(Rows from a 3D scene dataset)
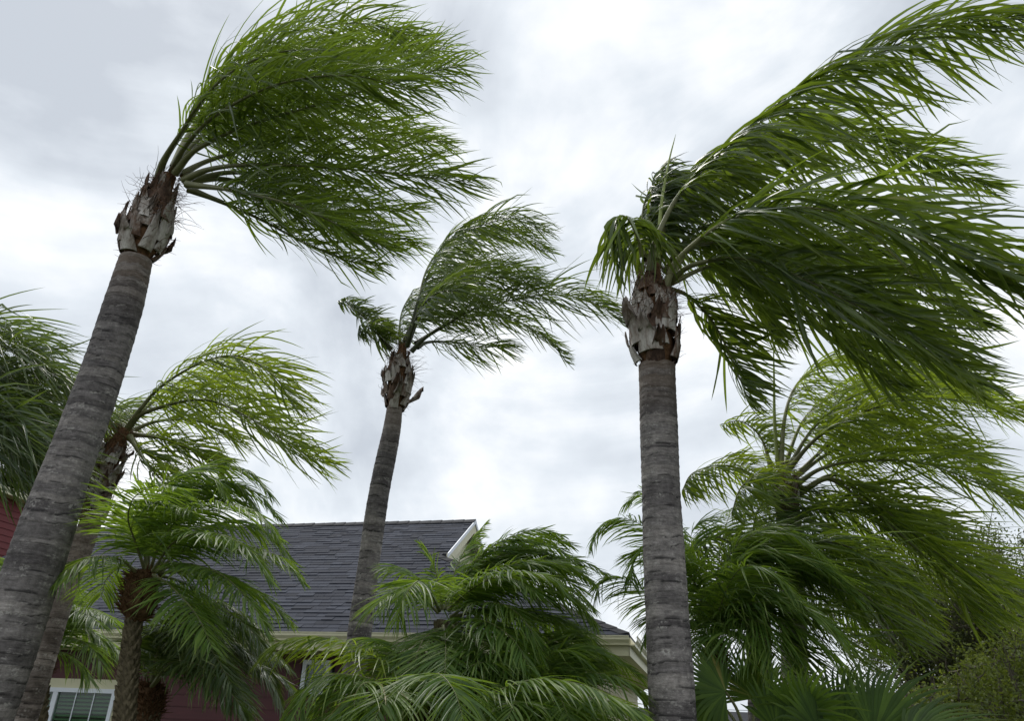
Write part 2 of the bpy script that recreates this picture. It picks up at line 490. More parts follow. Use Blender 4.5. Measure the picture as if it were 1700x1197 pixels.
# hip slope and back slope shingles, coarser
mhs = MB(); tn = []
hipn = nrm(np.cross(hipf[3] - hipf[0], hipf[1] - hipf[0])); hipn = hipn if hipn[2] > 0 else -hipn
for r in range(rows):
    k = r * expo / SL / vh
    if k >= 1: break
    k2 = min(1, k + 1.3 * expo / SL / vh)
    a0 = hipf[0] + (hipf[1] - hipf[0]) * k; b0 = hipf[3] + (hipf[2] - hipf[3]) * k
    a1 = hipf[0] + (hipf[1] - hipf[0]) * k2; b1 = hipf[3] + (hipf[2] - hipf[3]) * k2
    s = 0.0; Ln = np.linalg.norm(b0 - a0)
    while s < Ln:
        w = random.choice([0.18, 0.26, 0.34]); f0, f1 = s / Ln, min(1, (s + w - 0.005) / Ln)
        P = [a0 + (b0 - a0) * f0, a0 + (b0 - a0) * f1, a1 + (b1 - a1) * f1, a1 + (b1 - a1) * f0]
        mhs.hexa([p + hipn * 0.003 for p in P] + [P[0] + hipn * 0.02, P[1] + hipn * 0.02, P[2] + hipn * 0.006, P[3] + hipn * 0.006]); tn += [random.random()] * 8
        s += w
mesh_obj('shingles', np.array(mhs.v), mhs.f, SHINGLE, roof_o, HL, False, {'rnd': tn}, 'stuff')
# ridge and hip caps
uu = UG - 0.05
while uu < UL:
    m = MB(); h = 0.014 * random.uniform(0.7, 1.3)
    a, b = uu, uu + 0.30
    m.slab([H(a, VR - 0.14, ZR - 0.14 * SLOPE + 0.03), H(b, VR - 0.14, ZR - 0.14 * SLOPE + 0.02), H(b, VR, ZR + 0.03), H(a, VR, ZR + 0.042)], (0, 0, h))
    m.slab([H(a, VR, ZR + 0.042), H(b, VR, ZR + 0.03), H(b, VR + 0.14, ZR - 0.14 * SLOPE + 0.02), H(a, VR + 0.14, ZR - 0.14 * SLOPE + 0.03)], (0, 0, h))
    m.build('ridge_cap', RIDGE, roof_o, HL)
    uu += 0.27
for k in range(int(np.linalg.norm(hipf[1] - hipf[0]) / 0.25)):
    L_ = np.linalg.norm(hipf[1] - hipf[0]); d = (hipf[1] - hipf[0]) / L_
    p = hipf[0] + d * (k * 0.25); q = p + d * 0.28
    m = MB()
    m.slab([p - UD * -0.0 + VD * 0.0 + np.array([0, 0, .045]), q + np.array([0, 0, .033]), q + UD * 0.14 - np.array([0, 0, 0.0]) + np.array([0, 0, .015]), p + UD * 0.14 + np.array([0, 0, .024])], (0, 0, 0.012))
    m.slab([p + np.array([0, 0, .045]), p + VD * 0.14 + np.array([0, 0, .024]), q + VD * 0.14 + np.array([0, 0, .015]), q + np.array([0, 0, .033])], (0, 0, 0.012))
    m.build('hip_cap', RIDGE, roof_o, HL)

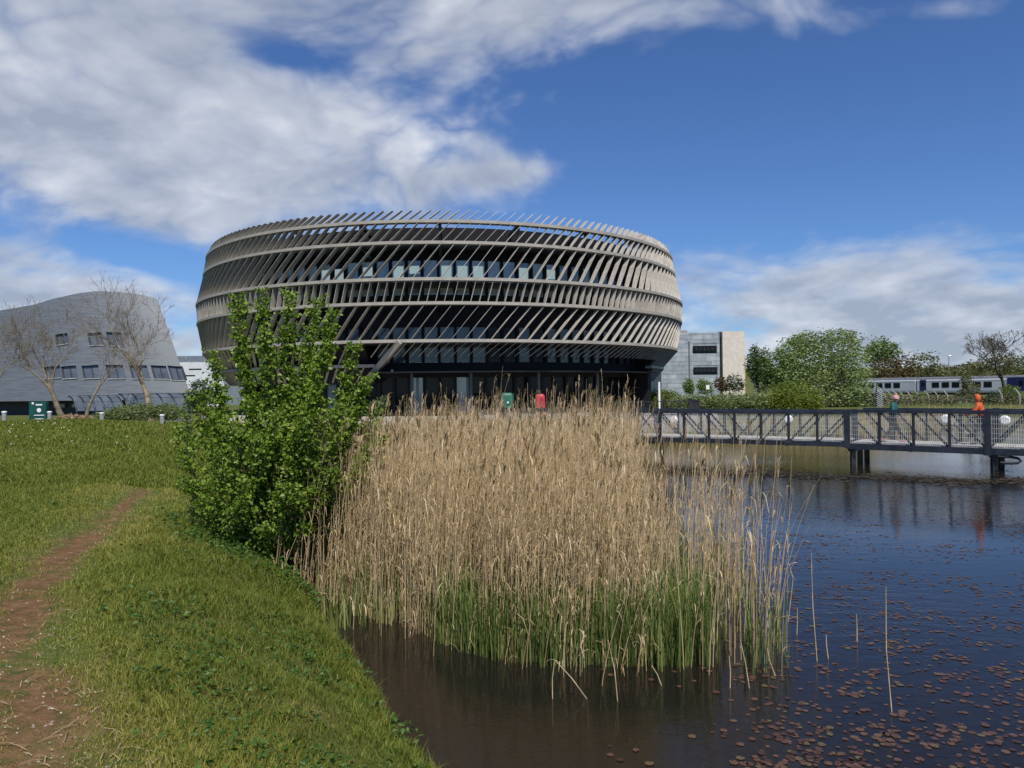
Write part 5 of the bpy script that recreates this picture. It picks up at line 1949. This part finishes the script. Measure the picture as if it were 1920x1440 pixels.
def skin_body(name, verts, edges, radii, material, parent, root=0, subdiv=1):
    """continuous limb surface grown round a skeleton"""
    me = bpy.data.meshes.new(name)
    me.from_pydata([tuple(v) for v in verts], edges, [])
    o = link(name, me, material, parent)
    sk_ = o.modifiers.new('skin', 'SKIN')
    sk_.use_smooth_shade = True
    for i, r in enumerate(radii):
        d_ = me.skin_vertices[0].data[i]
        d_.radius = r if isinstance(r, tuple) else (r, r)
        d_.use_root = (i == root)
    sb_ = o.modifiers.new('subdivision', 'SUBSURF')
    sb_.levels = sb_.render_levels = subdiv
    return o


def person(origin, heading, label, coat, trousers, hat, shoes, pose, coat_len=0.0, hood=False):
    """figure in local coordinates: x = the way it walks, z up; pose gives the arm and leg joints"""
    e = empty('person', origin, label, 'person')
    e.rotation_euler = (0, 0, heading)
    P = pose
    lean = P['lean']
    pel, waist, chest, neck = (0, 0, 0.94), (lean * 0.3, 0, 1.08), (lean * 0.75, 0, 1.33), (lean, 0, 1.48)
    V = [pel, waist, chest, neck]
    E = [(0, 1), (1, 2), (2, 3)]
    Rr = [(0.185, 0.15), (0.185, 0.15), (0.21, 0.165), (0.085, 0.085)]
    hands = []
    for s in (-1, 1):
        sh = (lean * 0.85, 0.19 * s, 1.40)
        el_, ha = P['elbow' + ('L' if s > 0 else 'R')], P['hand' + ('L' if s > 0 else 'R')]
        b = len(V)
        V += [sh, el_, ha]
        E += [(2, b), (b, b + 1), (b + 1, b + 2)]
        Rr += [0.09, 0.072, 0.052]
        hands.append((Vector(el_), Vector(ha), s))
    body = skin_body('jacket', V, E, Rr, coat, e)
    LV, LE, LR = [(0, 0, 0.95)], [], [(0.15, 0.12)]
    feet = []
    for s in (-1, 1):
        kn, an = P['knee' + ('L' if s > 0 else 'R')], P['ankle' + ('L' if s > 0 else 'R')]
        b = len(LV)
        LV += [(0, 0.085 * s, 0.88), kn, an]
        LE += [(0, b), (b, b + 1), (b + 1, b + 2)]
        LR += [0.092, 0.066, 0.045]
        feet.append(Vector(an))
    skin_body('trousers', LV, LE, LR, trousers, e)
    for a in feet:
        skin_body('shoe', [a + Vector((-0.07, 0, -0.035)), a + Vector((0.04, 0, -0.045)), a + Vector((0.17, 0, -0.055))], [(0, 1), (1, 2)], [(0.042, 0.036), (0.045, 0.034), (0.036, 0.024)], shoes, e)
    for el_, ha, s in hands:
        d_ = (ha - el_).normalized()
        sd = Vector((0, s, 0))
        dn = Vector((0, 0, -1))
        HV, HE, HR = [ha - d_ * 0.01, ha + d_ * 0.05, ha + d_ * 0.085], [(0, 1), (1, 2)], [(0.026, 0.02), (0.038, 0.018), (0.036, 0.016)]
        for k, (off, ln) in enumerate(((-0.028, 0.062), (-0.010, 0.072), (0.010, 0.068), (0.027, 0.052))):
            b = len(HV)
            base_ = ha + d_ * 0.085 + sd * off
            HV += [base_, base_ + d_ * ln * 0.55 + dn * 0.018, base_ + d_ * ln * 0.7 + dn * 0.045]
            HE += [(2, b), (b, b + 1), (b + 1, b + 2)]
            HR += [0.010, 0.009, 0.008]
        b = len(HV)
        HV += [ha + d_ * 0.03 - sd * 0.036, ha + d_ * 0.065 - sd * 0.052 + dn * 0.02]
        HE += [(0, b), (b, b + 1)]
        HR += [0.012, 0.010]
        skin_body('hand', HV, HE, HR, skin, e)
    # head: skull, jaw, nose, ears
    hc = Vector(neck) + Vector((0.045 + P['nod'] * 0.06, 0, 0.145 - P['nod'] * 0.03))
    hb = MB()
    n, m_ = 18, 12
    vs, fs = [], []
    for j in range(m_ + 1):
        ph = math.pi * j / m_
        for i in range(n):
            th = 2 * math.pi * i / n
            x, y, z = math.sin(ph) * math.cos(th), math.sin(ph) * math.sin(th), math.cos(ph)
            rx = 0.098 * (1.0 if z > -0.2 else 1.0 - 0.25 * (-z - 0.2))
            if x > 0.72 and -0.25 < z < 0.18 and abs(y) < 0.3:
                rx *= 1.22                                     # nose
            elif x > 0.6 and 0.05 < z < 0.35 and abs(y) > 0.2:
                rx *= 0.95                                     # eye sockets
            vs.append(hc + Vector((x * rx, y * 0.076 * (1.0 if z > -0.2 else 0.9), z * 0.118)))
    for j in range(m_):
        for i in range(n):
            fs.append((j * n + i, j * n + (i + 1) % n, (j + 1) * n + (i + 1) % n, (j + 1) * n + i))
    hb.add(vs, fs, True)
    hb.build('head', skin, e, world=False)
    for s in (-1, 1):
        MB().box(hc + Vector((0.085, 0.032 * s, 0.012)), (0.014, 0.026, 0.012)).build('eye', frame_dark, e, world=False)
    cap = MB()
    vs, fs = [], []
    rows = 9
    z_start = 0.52 * math.pi if not hood else 0.80 * math.pi
    for j in range(rows + 1):
        ph = z_start * j / rows
        for i in range(n):
            th = 2 * math.pi * i / n
            k_ = 1.16 + (0.05 if hood else 0)
            x, y, z = math.sin(ph) * math.cos(th), math.sin(ph) * math.sin(th), math.cos(ph)
            if hood and x > 0.35 and z < 0.45:
                x = 0.35                                       # open face of the hood
            vs.append(hc + Vector((x * 0.105 * k_ - 0.012, y * 0.083 * k_, z * 0.122 * k_ + 0.008)))
    for j in range(rows):
        for i in range(n):
            th = 2 * math.pi * (i + 0.5) / n
            ph = z_start * (j + 0.5) / rows
            if hood and math.sin(ph) * math.cos(th) > 0.42 and math.cos(ph) < 0.42:
                continue
            fs.append((j * n + i, j * n + (i + 1) % n, (j + 1) * n + (i + 1) % n, (j + 1) * n + i))
    cap.add(vs, fs, True)
    cap.build('hood' if hood else 'hat', hat, e, world=False)
    return e, hc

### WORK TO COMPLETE
Copy each line holding the word "pixels" from the listing above.

### WRITTEN SOLUTION
Write part 2 of the bpy script that recreates this picture. It picks up at line 490. More parts follow. Use Blender 4.5. Measure the picture as if it were 1700x1197 pixels.
Write part 5 of the bpy script that recreates this picture. It picks up at line 1949. This part finishes the script. Measure the picture as if it were 1920x1440 pixels.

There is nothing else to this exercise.